The Las Vegas Sun had a well reasoned and logical argument on Friday for why betting on the Pats to win the Super Bowl at 4.3 to 1 was a great deal, easy money, for a 12 point favorite. Usually it's a 6 or 7 to 1 bet. Anyone who watched football this year had to like Brady so much more than Eli. And yet the Giants came out on top. I am so very glad I followed my new years resolution not to bet sports any more. That upset would have been highly frustrating. As it was, since I didn't have any money on it, it was great fun to see the underdogs stick it to the arrogant Pats.
The market continues to act bearishly. I took a shot at playing the market timing game and my results have not been good. I'm just not good at playing this game. I think I have to accept that and move on.
Here is a link to an article in Conde Nast Portfolio on Dimensional Financial Advisors, a firm that specializes in market index funds for long term investing, very little market timing. The appeal of this is a more consistent approach to the market and less anguish and frustration. One percent fee. A small price for peace of mind?
Finally I'd like to note that two famous market timers both ended up going broke at the end of their long and storied careers.
The first is Victor Niederhoffer, whose aproach of selling puts into short term market bottoms worked fabulously until a short term bottom turned out to be a momentary stopping point before going much lower, at which point he was destroyed. Here is a report on that event.
The other is Jesse Livermore, the famous trader of the early 1900s who won and lost large fortunes many times over, and whose story is covered in the popular book "Reminiscences of a Stock Operator". The book ends on a high note and neglects to inform the reader that Livermore went bankrupt a few years later and shot himself in the head in a cheap hotel while composing a depressing apology note to his fourth wife. Here is a blog post at ugly chart on that sad ending.

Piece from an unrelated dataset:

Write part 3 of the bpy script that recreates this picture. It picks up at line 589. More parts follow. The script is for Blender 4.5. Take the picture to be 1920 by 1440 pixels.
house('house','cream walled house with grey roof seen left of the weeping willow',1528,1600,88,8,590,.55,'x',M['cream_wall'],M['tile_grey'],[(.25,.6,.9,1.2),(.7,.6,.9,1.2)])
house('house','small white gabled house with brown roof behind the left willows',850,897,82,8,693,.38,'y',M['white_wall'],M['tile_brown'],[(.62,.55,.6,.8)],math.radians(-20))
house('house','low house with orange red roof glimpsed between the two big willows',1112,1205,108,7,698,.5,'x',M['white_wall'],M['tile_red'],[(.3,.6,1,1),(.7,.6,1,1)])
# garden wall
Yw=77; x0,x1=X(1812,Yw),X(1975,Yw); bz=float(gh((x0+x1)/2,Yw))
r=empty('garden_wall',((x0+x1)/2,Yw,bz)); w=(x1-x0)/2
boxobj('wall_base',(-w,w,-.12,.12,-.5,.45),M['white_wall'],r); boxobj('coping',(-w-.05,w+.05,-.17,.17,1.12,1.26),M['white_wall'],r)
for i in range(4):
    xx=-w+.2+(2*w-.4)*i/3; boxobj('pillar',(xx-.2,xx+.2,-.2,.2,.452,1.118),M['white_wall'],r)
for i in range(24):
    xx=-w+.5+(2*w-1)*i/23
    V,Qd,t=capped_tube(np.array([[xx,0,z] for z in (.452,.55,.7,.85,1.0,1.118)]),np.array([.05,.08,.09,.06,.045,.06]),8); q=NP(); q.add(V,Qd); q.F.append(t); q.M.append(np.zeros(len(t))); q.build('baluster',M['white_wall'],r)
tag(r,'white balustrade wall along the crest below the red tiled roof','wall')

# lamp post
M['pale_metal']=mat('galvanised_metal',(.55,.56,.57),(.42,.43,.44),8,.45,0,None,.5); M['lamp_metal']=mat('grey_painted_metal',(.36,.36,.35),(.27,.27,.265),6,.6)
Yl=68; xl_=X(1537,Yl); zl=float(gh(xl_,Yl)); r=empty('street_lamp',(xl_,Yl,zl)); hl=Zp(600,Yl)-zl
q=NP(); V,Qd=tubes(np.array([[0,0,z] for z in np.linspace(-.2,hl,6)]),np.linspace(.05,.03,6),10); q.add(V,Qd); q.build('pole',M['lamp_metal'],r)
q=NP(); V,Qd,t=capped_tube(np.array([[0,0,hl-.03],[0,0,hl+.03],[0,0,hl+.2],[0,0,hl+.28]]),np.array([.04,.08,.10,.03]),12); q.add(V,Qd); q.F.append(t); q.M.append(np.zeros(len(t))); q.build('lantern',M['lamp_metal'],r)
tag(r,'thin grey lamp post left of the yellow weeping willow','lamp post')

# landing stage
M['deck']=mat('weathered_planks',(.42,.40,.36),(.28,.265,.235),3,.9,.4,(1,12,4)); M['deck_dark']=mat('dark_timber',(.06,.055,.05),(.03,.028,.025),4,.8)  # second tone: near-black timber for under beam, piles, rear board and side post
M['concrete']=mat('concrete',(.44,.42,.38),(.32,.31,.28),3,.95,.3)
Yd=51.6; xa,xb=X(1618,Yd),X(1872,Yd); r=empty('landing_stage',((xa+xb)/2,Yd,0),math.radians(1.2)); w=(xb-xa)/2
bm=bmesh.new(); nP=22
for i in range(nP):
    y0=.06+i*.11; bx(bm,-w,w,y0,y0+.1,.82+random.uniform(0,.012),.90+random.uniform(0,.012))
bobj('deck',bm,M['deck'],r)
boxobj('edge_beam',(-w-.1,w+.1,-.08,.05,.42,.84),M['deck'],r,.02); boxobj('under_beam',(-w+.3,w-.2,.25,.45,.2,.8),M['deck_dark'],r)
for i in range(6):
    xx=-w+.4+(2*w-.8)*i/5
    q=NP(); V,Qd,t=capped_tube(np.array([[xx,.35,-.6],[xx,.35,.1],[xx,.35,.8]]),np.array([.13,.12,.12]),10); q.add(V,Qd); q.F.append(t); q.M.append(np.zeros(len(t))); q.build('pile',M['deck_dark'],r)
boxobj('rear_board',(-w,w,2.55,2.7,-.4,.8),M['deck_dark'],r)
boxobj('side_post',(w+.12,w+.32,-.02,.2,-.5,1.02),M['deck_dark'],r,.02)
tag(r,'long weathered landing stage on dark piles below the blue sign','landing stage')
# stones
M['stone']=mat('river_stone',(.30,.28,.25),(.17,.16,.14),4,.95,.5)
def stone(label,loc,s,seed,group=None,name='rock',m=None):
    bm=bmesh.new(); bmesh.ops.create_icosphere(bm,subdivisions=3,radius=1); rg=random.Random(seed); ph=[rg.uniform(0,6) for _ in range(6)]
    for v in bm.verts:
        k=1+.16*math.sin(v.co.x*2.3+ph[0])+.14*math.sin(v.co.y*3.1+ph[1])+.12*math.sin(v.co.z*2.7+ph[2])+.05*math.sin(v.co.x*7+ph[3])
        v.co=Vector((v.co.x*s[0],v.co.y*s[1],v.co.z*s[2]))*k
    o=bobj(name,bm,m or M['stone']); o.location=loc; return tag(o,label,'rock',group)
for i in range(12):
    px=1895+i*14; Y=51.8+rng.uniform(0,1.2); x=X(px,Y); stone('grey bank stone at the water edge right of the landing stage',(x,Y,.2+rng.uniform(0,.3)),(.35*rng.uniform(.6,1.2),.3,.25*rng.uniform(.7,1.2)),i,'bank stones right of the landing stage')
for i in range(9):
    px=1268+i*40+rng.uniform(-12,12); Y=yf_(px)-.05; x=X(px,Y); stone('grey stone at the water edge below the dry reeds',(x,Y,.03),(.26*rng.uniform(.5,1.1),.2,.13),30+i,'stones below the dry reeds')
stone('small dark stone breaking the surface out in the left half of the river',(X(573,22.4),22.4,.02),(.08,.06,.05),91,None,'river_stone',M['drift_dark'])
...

So to sum up, I'm leaving the tricky options game to the expert traders in Chicago and New York. I'm just going to go the index fund ETF route, perhaps with the help of Dimensional, perhaps not. I'm also giving up on the momentum trading philosophy of Investors Business Daily. It may work in a bull market, but it's hard to know when for sure you're in one, and they're not so great at letting you know when that is, until after the fact. At which point they spill a lot of ink telling you they told you so, when they didn't really, a la Jim Cramer and his cronies.
So lower returns, also lower stress. I'm going to focus more time on my business, on what I really know. I think I'll be happier this way, and sleep much better. Cheers.